The volume of EXIM supported trade, i.e., EXIM’s disbursements and shipments, did not account for a significant portion of total U.S. exports to sub-Saharan Africa from FY 2020 to FY 2023.
While EXIM sub-Saharan Africa authorizations make up a larger portion of total global authorizations, these authorization amounts primarily consist of a few large transactions.
Since disbursements and shipments typically lag behind their respective authorizations by several years, it could take several years for EXIM sub-Saharan Africa authorizations to translate into exports and job growth.
Overall sub-Saharan Africa authorizations have remained under FY 2014 levels, except for two significant authorizations--a single direct loan of $5 billion in Mozambique in 2019 and a single transaction of $907 million in Angola in 2023. As of FY 2023, neither has resulted in EXIM-supported trade.
In 2023, EXIM’s Board approved a $907 million direct loan to build two photovoltaic solar power plants in Angola. This transaction is the largest renewable energy project EXIM has authorized to date and was approved as a transaction under EXIM’s China and Transformational Exports Program (CTEP). EXIM officials stated that this transaction is currently stalled in the documentation phase following the Board's approval.
[On May 9th EXIM announced the Angola transaction had been "signed and closed.. See 12260]
In 2019, EXIM’s Board authorized a direct loan of $5 billion to support the development and construction of an integrated Liquefied Natural Gas (LNG) project in Mozambique. The transaction has been on hold since 2021, when escalating security concerns in Mozambique resulted in a pause in construction. According to EXIM staff, the security situation in Mozambique has improved, and the project will have to be reauthorized.
"EXIM has not made a significant difference in increasing U.S. exports to sub-Saharan Africa," the report states. For example, EXIM supported trade volume to sub-Saharan Africa was 6.3 percent and 6.4 percent of total U.S. exports to sub-Saharan Africa in FY 2014 and FY 2015, respectively.
In recent years, the volume of EXIM-supported trade accounted for a smaller share of total U.S. exports to sub-Saharan Africa compared to that of the period before the lapse (FY 2014 – FY 2015). The share fell to 0.2 percent in FY 2022 before increasing to 1.6 percent in FY 2023.

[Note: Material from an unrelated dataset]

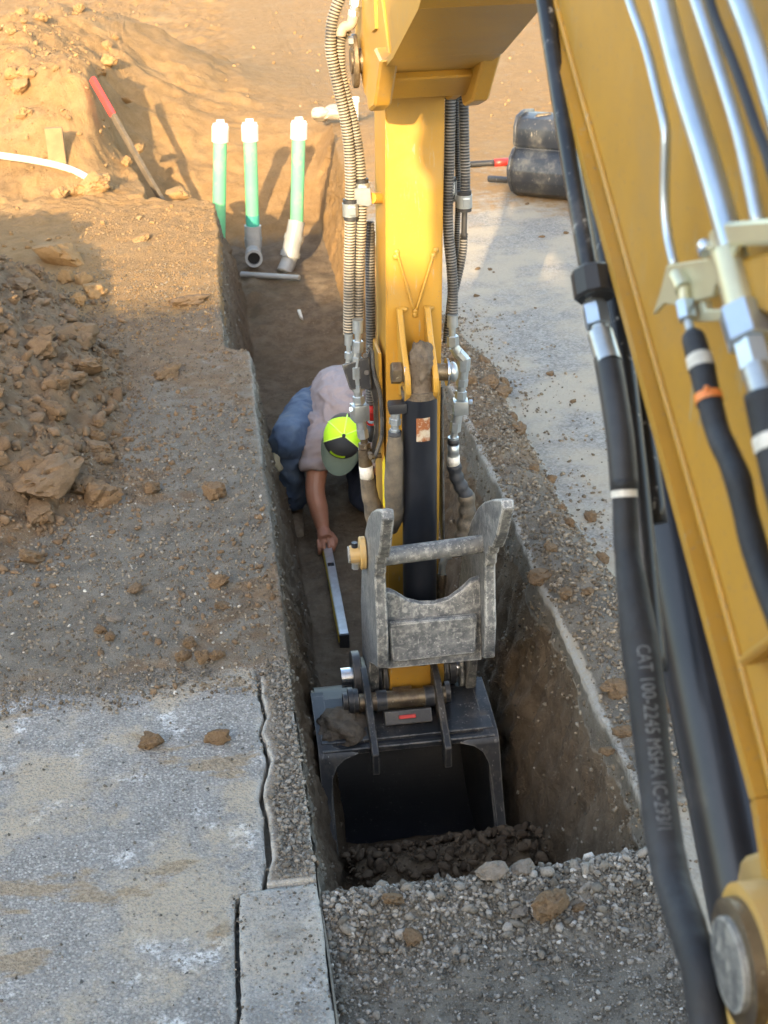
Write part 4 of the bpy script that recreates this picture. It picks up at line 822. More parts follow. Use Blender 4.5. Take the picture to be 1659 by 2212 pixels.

The lower creditworthiness of several countries in sub-Saharan Africa impacts the ability to expand EXIM-supported transactions in sub-Saharan Africa, according to the report. As most of the importers in sub-Saharan Africa are sovereign entities, EXIM adheres to sustainable lending procedures that aim to avoid burdening a country with excessive debt.
EXIM officials also stated that due to basic issues, such as unfamiliarity with U.S. products and incompatibility of voltage on standard electrical products, give comparative advantages to exporters from other countries.
Further, EXIM officials stated that EXIM policies are perceived as more rigid and less adaptable compared to strategies adopted by other ECAs and countries in the region.